OBJECTIVE:
Give every line below again, exactly.

MATERIAL:

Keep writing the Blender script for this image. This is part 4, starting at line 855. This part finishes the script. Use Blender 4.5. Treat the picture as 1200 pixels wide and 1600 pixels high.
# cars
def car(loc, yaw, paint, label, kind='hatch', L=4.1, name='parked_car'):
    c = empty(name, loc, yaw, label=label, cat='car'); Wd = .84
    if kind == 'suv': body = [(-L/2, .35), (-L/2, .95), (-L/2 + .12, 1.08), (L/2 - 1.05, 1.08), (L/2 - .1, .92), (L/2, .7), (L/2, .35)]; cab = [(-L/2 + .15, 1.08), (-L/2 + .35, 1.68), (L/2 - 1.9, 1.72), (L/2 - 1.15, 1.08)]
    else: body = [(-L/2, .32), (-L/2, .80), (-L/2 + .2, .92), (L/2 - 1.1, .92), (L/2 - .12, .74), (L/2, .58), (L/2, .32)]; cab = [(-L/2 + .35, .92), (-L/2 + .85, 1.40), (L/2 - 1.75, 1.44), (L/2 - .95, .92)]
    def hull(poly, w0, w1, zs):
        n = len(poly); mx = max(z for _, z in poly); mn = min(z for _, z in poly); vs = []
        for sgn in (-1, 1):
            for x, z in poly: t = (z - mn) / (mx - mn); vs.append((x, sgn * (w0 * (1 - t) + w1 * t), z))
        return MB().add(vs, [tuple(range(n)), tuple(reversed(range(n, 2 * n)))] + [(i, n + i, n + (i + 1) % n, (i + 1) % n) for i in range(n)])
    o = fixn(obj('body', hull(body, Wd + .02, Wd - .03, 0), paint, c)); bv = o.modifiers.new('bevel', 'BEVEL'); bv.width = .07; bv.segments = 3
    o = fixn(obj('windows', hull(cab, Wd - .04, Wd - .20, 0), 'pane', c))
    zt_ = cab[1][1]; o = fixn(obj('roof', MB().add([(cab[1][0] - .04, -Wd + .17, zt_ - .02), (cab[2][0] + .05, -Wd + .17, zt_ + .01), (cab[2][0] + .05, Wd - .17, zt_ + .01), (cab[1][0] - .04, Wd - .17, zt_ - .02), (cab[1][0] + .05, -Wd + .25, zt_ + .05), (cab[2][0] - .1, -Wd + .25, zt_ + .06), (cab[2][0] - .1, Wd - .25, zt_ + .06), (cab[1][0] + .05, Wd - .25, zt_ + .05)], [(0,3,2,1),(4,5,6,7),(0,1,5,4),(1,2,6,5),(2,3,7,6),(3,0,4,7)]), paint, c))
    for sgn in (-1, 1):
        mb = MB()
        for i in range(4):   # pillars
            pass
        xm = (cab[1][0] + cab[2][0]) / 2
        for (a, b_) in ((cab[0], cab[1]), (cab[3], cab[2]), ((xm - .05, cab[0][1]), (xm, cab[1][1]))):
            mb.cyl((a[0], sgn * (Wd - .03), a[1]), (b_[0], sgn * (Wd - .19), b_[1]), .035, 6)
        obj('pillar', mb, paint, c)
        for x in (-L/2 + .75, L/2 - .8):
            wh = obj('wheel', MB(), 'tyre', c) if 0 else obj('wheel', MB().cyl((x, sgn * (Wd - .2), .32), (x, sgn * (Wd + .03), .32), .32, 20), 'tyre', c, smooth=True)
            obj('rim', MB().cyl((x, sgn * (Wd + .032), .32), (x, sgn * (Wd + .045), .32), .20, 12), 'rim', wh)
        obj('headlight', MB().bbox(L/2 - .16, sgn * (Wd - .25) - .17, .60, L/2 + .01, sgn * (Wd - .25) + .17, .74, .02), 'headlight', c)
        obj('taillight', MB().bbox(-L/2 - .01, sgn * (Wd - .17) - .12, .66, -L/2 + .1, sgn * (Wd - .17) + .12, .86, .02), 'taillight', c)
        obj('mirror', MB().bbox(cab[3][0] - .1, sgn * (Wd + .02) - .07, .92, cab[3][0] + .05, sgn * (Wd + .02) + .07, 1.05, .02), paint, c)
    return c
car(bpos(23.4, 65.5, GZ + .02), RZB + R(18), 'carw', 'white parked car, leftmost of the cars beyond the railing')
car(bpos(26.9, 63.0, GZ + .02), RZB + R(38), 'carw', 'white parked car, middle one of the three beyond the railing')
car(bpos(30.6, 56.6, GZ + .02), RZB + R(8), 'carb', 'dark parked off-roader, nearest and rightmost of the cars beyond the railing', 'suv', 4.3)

PROBLEM SOLUTION:
Keep writing the Blender script for this image. This is part 4, starting at line 855. This part finishes the script. Use Blender 4.5. Treat the picture as 1200 pixels wide and 1600 pixels high.
# cars
def car(loc, yaw, paint, label, kind='hatch', L=4.1, name='parked_car'):
    c = empty(name, loc, yaw, label=label, cat='car'); Wd = .84
    if kind == 'suv': body = [(-L/2, .35), (-L/2, .95), (-L/2 + .12, 1.08), (L/2 - 1.05, 1.08), (L/2 - .1, .92), (L/2, .7), (L/2, .35)]; cab = [(-L/2 + .15, 1.08), (-L/2 + .35, 1.68), (L/2 - 1.9, 1.72), (L/2 - 1.15, 1.08)]
    else: body = [(-L/2, .32), (-L/2, .80), (-L/2 + .2, .92), (L/2 - 1.1, .92), (L/2 - .12, .74), (L/2, .58), (L/2, .32)]; cab = [(-L/2 + .35, .92), (-L/2 + .85, 1.40), (L/2 - 1.75, 1.44), (L/2 - .95, .92)]
    def hull(poly, w0, w1, zs):
        n = len(poly); mx = max(z for _, z in poly); mn = min(z for _, z in poly); vs = []
        for sgn in (-1, 1):
            for x, z in poly: t = (z - mn) / (mx - mn); vs.append((x, sgn * (w0 * (1 - t) + w1 * t), z))
        return MB().add(vs, [tuple(range(n)), tuple(reversed(range(n, 2 * n)))] + [(i, n + i, n + (i + 1) % n, (i + 1) % n) for i in range(n)])
    o = fixn(obj('body', hull(body, Wd + .02, Wd - .03, 0), paint, c)); bv = o.modifiers.new('bevel', 'BEVEL'); bv.width = .07; bv.segments = 3
    o = fixn(obj('windows', hull(cab, Wd - .04, Wd - .20, 0), 'pane', c))
    zt_ = cab[1][1]; o = fixn(obj('roof', MB().add([(cab[1][0] - .04, -Wd + .17, zt_ - .02), (cab[2][0] + .05, -Wd + .17, zt_ + .01), (cab[2][0] + .05, Wd - .17, zt_ + .01), (cab[1][0] - .04, Wd - .17, zt_ - .02), (cab[1][0] + .05, -Wd + .25, zt_ + .05), (cab[2][0] - .1, -Wd + .25, zt_ + .06), (cab[2][0] - .1, Wd - .25, zt_ + .06), (cab[1][0] + .05, Wd - .25, zt_ + .05)], [(0,3,2,1),(4,5,6,7),(0,1,5,4),(1,2,6,5),(2,3,7,6),(3,0,4,7)]), paint, c))
    for sgn in (-1, 1):
        mb = MB()
        for i in range(4):   # pillars
            pass
        xm = (cab[1][0] + cab[2][0]) / 2
        for (a, b_) in ((cab[0], cab[1]), (cab[3], cab[2]), ((xm - .05, cab[0][1]), (xm, cab[1][1]))):
            mb.cyl((a[0], sgn * (Wd - .03), a[1]), (b_[0], sgn * (Wd - .19), b_[1]), .035, 6)
        obj('pillar', mb, paint, c)
        for x in (-L/2 + .75, L/2 - .8):
            wh = obj('wheel', MB(), 'tyre', c) if 0 else obj('wheel', MB().cyl((x, sgn * (Wd - .2), .32), (x, sgn * (Wd + .03), .32), .32, 20), 'tyre', c, smooth=True)
            obj('rim', MB().cyl((x, sgn * (Wd + .032), .32), (x, sgn * (Wd + .045), .32), .20, 12), 'rim', wh)
        obj('headlight', MB().bbox(L/2 - .16, sgn * (Wd - .25) - .17, .60, L/2 + .01, sgn * (Wd - .25) + .17, .74, .02), 'headlight', c)
        obj('taillight', MB().bbox(-L/2 - .01, sgn * (Wd - .17) - .12, .66, -L/2 + .1, sgn * (Wd - .17) + .12, .86, .02), 'taillight', c)
        obj('mirror', MB().bbox(cab[3][0] - .1, sgn * (Wd + .02) - .07, .92, cab[3][0] + .05, sgn * (Wd + .02) + .07, 1.05, .02), paint, c)
    return c
car(bpos(23.4, 65.5, GZ + .02), RZB + R(18), 'carw', 'white parked car, leftmost of the cars beyond the railing')
car(bpos(26.9, 63.0, GZ + .02), RZB + R(38), 'carw', 'white parked car, middle one of the three beyond the railing')
car(bpos(30.6, 56.6, GZ + .02), RZB + R(8), 'carb', 'dark parked off-roader, nearest and rightmost of the cars beyond the railing', 'suv', 4.3)